No one likes to wait. It’s an infringement on our personal use of time. We could always be doing something else, something more important, something more fun than waiting. Waiting strikes a very personal chord.
So, when does it make sense to add one more...?
Barista
Sales Clerk
Call Center Operator
Teacher
Bank Teller
Engineer
There’s a fair amount of research and science behind the systems we’ve created to minimize waiting. Even if economics was incidental, only so many people can be enlisted for any particular task due to physical, skill and mental constraints. But, machines and processes can be engineered to solve for some of the variables otherwise bound by human limitations...speed, time and specification. We can use machines to make things more quickly and more accurately. Slowly, but surely, we’ve replaced people with bits, bytes, robots and systems. In the process, we’ve also changed the tolerance by those being served. We tolerate not being looked in the eye, greeted warmly on the telephone and having someone care enough to solve our particular problem right away. We’ve traded personal for immediate, cheaper and sometimes more reliable.
But, at some point, somewhere in the system, a human needs to decide. Someone needs to choose which variable to solve for. Someone needs to handle the unique problem which has escalated beyond the front line system. Someone with the skills of generosity, empathy and the goal of building trust needs to show up...because at some point it always becomes personal. And it’s virtually impossible to engineer our way around it.

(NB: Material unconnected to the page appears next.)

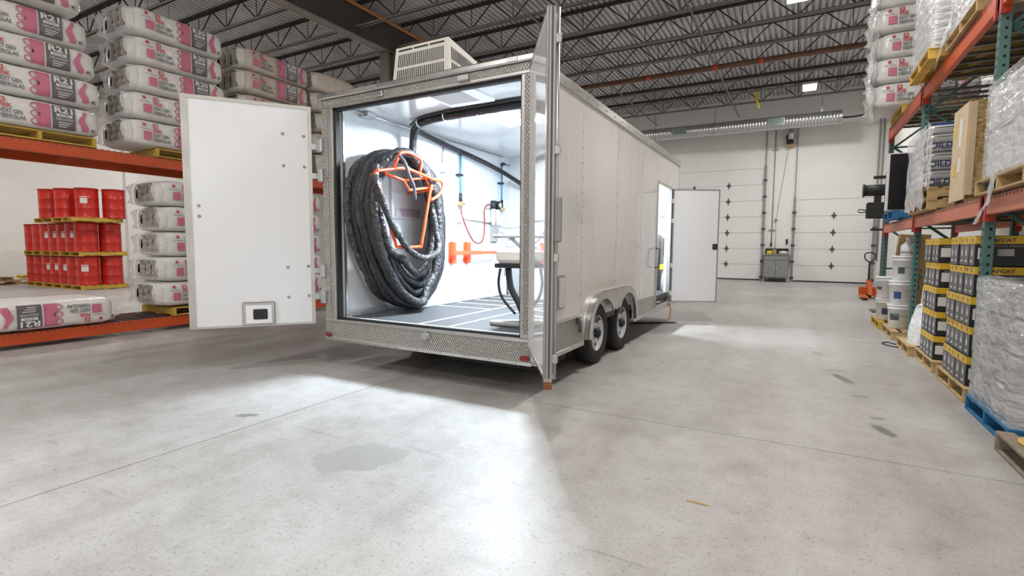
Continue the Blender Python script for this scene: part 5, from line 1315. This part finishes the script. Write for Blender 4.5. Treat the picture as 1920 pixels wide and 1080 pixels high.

Our patience changes, just like our mood and affinity for fashion. One person’s idea of an acceptable time to wait is often not for the person next to them. It’s unique to our mood, our circumstances and what we believe to be the right thing.
The important work is to make things personal at just the right moment...to delight someone. This requires more than engineering. It requires leadership, and all the skills most engineering tries to avoid.
We need good engineering. But we also need the art of making things personal. Because ultimately we are humans serving humans.